*Records to use*
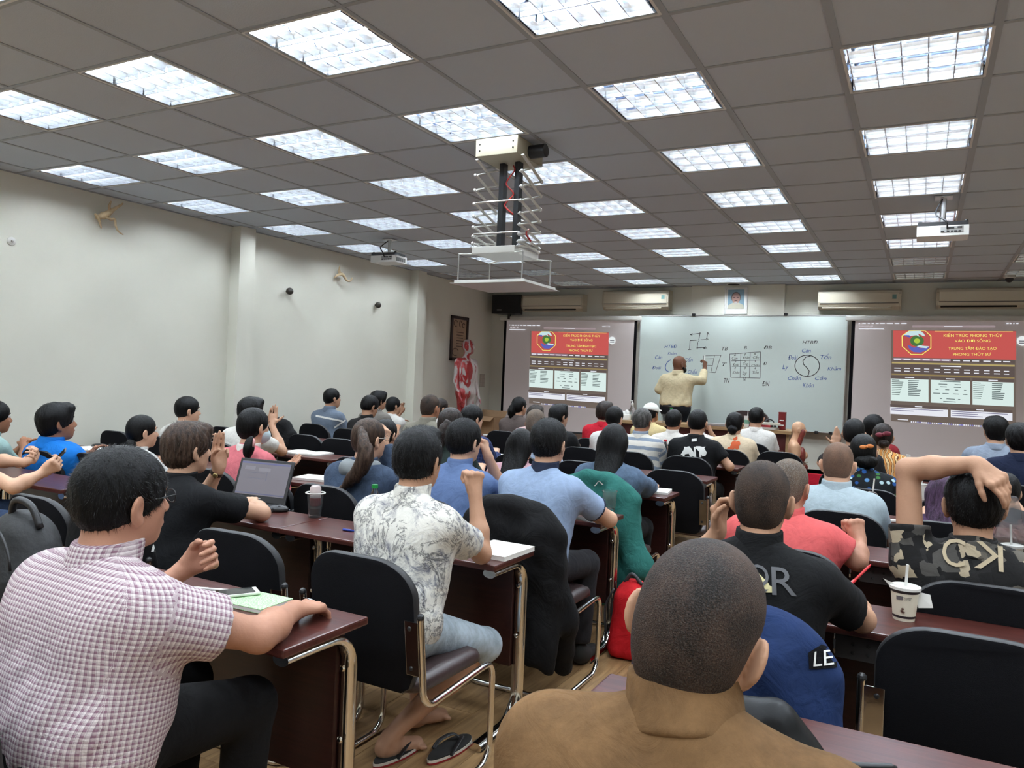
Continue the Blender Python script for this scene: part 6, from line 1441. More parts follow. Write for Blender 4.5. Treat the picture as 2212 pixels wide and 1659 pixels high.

...

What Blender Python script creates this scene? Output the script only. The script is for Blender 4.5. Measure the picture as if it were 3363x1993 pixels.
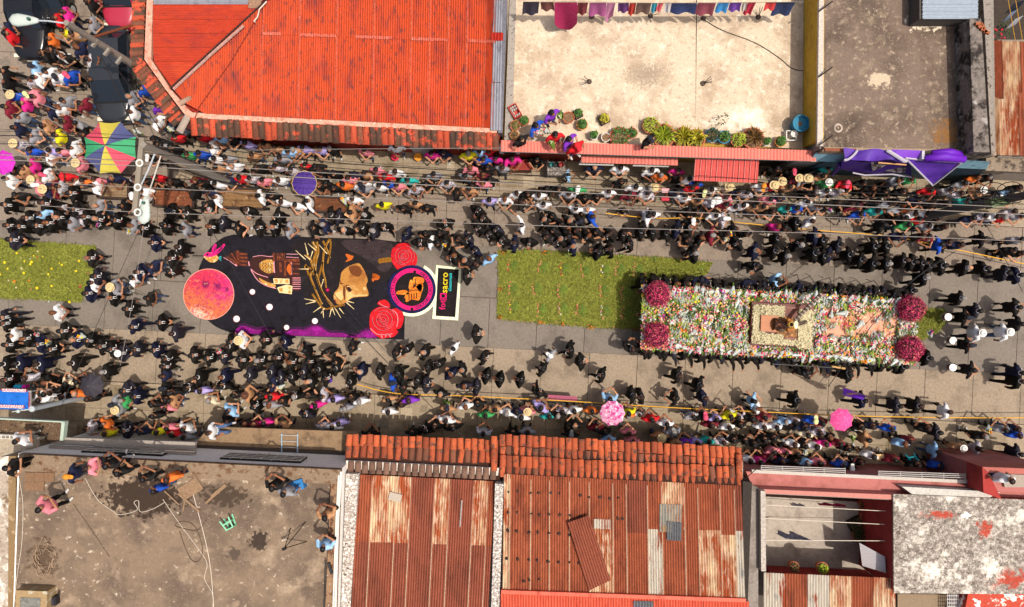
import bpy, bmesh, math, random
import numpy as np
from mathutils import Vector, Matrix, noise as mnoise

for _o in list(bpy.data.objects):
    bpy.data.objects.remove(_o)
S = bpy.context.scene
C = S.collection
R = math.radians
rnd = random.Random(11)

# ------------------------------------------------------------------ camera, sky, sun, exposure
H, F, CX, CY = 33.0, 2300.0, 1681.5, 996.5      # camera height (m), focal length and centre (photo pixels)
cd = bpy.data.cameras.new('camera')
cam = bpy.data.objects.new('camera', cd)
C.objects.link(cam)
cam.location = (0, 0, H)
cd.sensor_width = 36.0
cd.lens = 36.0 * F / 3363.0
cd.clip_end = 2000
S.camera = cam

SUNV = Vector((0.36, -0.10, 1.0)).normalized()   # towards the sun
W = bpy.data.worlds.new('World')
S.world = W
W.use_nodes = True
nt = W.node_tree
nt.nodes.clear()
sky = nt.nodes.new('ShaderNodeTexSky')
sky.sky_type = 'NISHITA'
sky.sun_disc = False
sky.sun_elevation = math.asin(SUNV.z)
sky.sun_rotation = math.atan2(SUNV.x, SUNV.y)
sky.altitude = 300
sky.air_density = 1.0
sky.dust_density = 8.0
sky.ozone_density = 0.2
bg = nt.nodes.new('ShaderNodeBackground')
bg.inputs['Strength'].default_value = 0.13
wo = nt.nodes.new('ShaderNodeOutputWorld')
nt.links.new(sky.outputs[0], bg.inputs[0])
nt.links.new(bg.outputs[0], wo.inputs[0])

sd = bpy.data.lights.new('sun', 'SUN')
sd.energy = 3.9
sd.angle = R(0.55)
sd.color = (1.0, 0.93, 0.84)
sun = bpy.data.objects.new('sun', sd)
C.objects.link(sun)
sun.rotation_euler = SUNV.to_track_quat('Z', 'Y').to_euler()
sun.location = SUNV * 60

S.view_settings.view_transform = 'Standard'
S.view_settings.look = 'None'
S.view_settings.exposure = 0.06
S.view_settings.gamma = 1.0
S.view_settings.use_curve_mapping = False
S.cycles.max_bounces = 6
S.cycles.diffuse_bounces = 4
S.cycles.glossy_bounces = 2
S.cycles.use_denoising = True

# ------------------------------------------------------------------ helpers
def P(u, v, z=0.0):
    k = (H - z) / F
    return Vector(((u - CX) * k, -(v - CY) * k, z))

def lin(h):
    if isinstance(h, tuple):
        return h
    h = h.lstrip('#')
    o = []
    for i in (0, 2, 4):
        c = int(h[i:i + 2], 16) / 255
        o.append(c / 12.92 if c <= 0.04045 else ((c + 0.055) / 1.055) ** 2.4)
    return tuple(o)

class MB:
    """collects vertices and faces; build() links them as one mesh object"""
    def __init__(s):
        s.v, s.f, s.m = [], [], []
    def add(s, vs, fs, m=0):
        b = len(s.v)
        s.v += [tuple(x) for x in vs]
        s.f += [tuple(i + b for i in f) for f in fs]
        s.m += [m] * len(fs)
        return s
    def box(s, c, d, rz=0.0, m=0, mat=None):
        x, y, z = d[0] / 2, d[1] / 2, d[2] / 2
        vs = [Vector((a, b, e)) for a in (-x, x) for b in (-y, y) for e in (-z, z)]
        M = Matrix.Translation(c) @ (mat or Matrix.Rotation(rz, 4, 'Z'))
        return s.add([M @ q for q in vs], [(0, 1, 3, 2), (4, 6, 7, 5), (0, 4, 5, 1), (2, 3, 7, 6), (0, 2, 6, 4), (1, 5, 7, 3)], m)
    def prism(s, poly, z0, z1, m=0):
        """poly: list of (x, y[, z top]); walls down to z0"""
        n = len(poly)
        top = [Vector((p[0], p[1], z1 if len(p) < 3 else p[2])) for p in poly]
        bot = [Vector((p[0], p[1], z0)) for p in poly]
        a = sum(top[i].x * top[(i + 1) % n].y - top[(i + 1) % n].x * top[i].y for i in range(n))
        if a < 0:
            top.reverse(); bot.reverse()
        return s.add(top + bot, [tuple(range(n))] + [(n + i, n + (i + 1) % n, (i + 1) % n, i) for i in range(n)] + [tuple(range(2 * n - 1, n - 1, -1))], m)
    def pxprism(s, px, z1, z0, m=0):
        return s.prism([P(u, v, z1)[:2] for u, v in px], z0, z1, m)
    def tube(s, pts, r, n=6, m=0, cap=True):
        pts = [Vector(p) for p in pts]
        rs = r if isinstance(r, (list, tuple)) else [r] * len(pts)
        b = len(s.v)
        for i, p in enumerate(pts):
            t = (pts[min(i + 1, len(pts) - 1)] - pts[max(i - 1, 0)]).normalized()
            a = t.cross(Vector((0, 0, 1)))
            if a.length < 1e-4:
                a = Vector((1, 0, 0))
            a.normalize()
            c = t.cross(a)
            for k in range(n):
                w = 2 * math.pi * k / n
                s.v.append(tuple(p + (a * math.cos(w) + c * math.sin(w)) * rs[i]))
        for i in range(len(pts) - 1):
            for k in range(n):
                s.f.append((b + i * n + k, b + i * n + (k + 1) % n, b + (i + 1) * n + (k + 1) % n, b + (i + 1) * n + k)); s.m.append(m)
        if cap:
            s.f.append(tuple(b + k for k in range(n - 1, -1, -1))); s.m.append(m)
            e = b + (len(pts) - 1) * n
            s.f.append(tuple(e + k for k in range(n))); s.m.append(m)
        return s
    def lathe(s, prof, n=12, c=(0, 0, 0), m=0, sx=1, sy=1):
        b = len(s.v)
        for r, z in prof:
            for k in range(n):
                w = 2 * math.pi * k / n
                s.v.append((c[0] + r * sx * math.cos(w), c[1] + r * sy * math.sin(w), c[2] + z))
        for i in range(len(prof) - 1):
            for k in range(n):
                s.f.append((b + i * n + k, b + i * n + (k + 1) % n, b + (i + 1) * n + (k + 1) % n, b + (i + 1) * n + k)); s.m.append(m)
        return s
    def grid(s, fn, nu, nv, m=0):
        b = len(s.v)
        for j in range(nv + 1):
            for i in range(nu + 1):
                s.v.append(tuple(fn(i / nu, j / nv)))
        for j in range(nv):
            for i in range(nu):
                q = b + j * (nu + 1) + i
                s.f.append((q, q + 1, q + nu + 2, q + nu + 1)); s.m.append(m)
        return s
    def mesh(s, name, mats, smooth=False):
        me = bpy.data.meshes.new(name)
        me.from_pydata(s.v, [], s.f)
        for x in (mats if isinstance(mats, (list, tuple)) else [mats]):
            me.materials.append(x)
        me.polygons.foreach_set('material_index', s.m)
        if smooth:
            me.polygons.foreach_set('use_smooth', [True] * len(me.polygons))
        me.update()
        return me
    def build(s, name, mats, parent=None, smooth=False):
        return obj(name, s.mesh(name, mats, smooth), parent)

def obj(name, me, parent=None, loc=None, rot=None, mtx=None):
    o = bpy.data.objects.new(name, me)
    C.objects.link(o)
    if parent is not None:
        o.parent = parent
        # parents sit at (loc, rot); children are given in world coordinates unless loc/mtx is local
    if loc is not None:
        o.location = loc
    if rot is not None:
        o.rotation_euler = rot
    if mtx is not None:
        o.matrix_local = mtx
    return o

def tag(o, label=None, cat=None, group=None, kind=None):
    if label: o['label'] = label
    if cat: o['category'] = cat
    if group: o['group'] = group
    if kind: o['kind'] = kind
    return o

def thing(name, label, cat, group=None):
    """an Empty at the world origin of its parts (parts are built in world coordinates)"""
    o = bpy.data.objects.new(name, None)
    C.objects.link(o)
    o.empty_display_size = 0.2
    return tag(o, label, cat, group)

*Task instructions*
Above are the records. Copy every line in them holding "picture".

*Complete response*
Continue the Blender Python script for this scene: part 6, from line 1441. More parts follow. Write for Blender 4.5. Treat the picture as 2212 pixels wide and 1659 pixels high.
What Blender Python script creates this scene? Output the script only. The script is for Blender 4.5. Measure the picture as if it were 3363x1993 pixels.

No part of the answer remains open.